While the U.S. "Big Media" rarely notice books that challenge the dominant ideology, this is not always so in other lands. Franklin Rosemont’s Joe Hill: The IWW and the Making of a Revolutionary Workingclass Counterculture (Charles H. Kerr, 2003) -- see Peter Linebaugh’s review here -- has not been mentioned in the New York Times or Newsweek, but here is an informative notice from the current (January 2004) issue of Le Monde Diplomatique, a paper with over 400,000 readers, published in Paris in nine languages. Reviewer Michael Lowy’s books in English include Redemption and Utopia: Jewish Libertarian Thought in Central Europe and Romanticism Against the Tide of Modernity.

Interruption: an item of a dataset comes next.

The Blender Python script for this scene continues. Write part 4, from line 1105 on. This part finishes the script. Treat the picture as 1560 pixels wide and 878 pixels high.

Franklin Rosemont's Joe Hill
Michael Löwy
This is a splendid biography of Joe Hill (1877-1915), the legendary figure of American radicalism -- poet, composer, songwriter, cartoonist, and union militant, executed by the authorities of the State of Utah in 1915 after a notorious frame-up trial.
But this book is also a history of the counterculture created by the Industrial Workers of the World (IWW), the great revolutionary union movement in North America. The author analyzes the internationalist, anti-racist, anti-sexist, and profoundly subversive spirit of this movement, emphasizing the humor, poetry, creativity, and romanticism of its culture, which in many respects seems to anticipate surrealism.
Abundantly illustrated with images, drawings, comics, and paintings produced by Joe Hill and his IWW friends and fellow workers, this 639-page book restores a too-little-known chapter in the history of the North American workers’ movement.